Spielberg came up with the theme of The Lost World at the end of a meeting with David Koepp, a screenwriter of the first Jurassic Park. As Koepp recalls, "Steven said, 'I've got it! I've got it! This movie is about hunters vs. gatherers.'" Out of that epiphany unfolded the story's central conflict about rogue businessmen who are breeding dinosaurs for profit--a most dangerous game that backfires. Spielberg suggested that Koepp watch the 1925 film of Sir Arthur Conan Doyle's The Lost World, which tells of an expedition to a South American jungle habitat where dinosaurs still roam, and Howard Hawks' 1962 Hatari!, starring John Wayne as a safari hunter on a game preserve. Says Koepp: "Hatari! probably influenced us more than any dinosaur movie did."

The director believes the sequel's humans are more complex, its dinosaurs more convincing. He's at least half right. The dinosaurs are really ready for their close-ups this time. They interact with their human co-stars very persuasively--mostly scarily, occasionally winsomely and much more often than they did in Jurassic Park. Whether the familiar stock characters who don't grunt, growl and roar are similarly improved is more questionable. But there's fun in familiarity, and a practical value in it too. These people don't distract us from the movie's real business, which is to wow us with the special-effects sequences that just keep on coming with pinwheeling intricacy and spectacle.

As much as he enjoyed getting back to work on a guaranteed summer blockbuster, Spielberg says, "It made me wistful about doing a talking picture, because sometimes I got the feeling I was just making this big, silent-roar movie." To the rescue came Steven Zaillian, the screenwriter of Schindler's List, who fashioned a workable script about the Amistad, a Spanish ship that brought abducted Africans to the U.S. in 1839 and provoked a slave revolt and a trial in which the slaves' case was argued by former President John Quincy Adams. Spielberg hadn't planned to direct again right after The Lost World, but "Steve's script sucker-punched me." So this February he began filming with Anthony Hopkins, Morgan Freeman and Matthew McConnaughey.
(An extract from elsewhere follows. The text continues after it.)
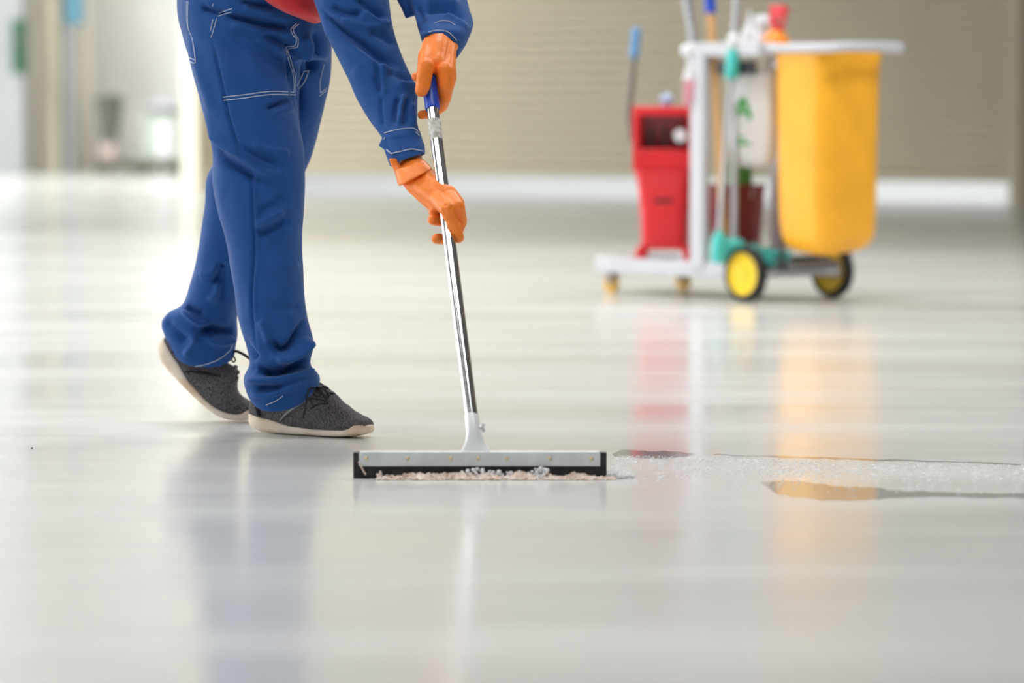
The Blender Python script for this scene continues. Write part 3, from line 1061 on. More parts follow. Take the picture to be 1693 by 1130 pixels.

Amistad's sober subject matter gives an added piquancy to the usual bustle and boredom of a movie set. A production assistant shoos nonactors out of a waiting area, saying, "Come on, guys, we need to clear these seats for the Africans so we can chain them together again." Spielberg chats with the official well wishers who flock to a movie shoot's first day. Katzenberg innocently asks the director if he's getting a lot done and receives an emphatic "No! We're already half a day behind." Later, Spielberg holds the script and cries out, to no one special, "Just let me finish two pages today!"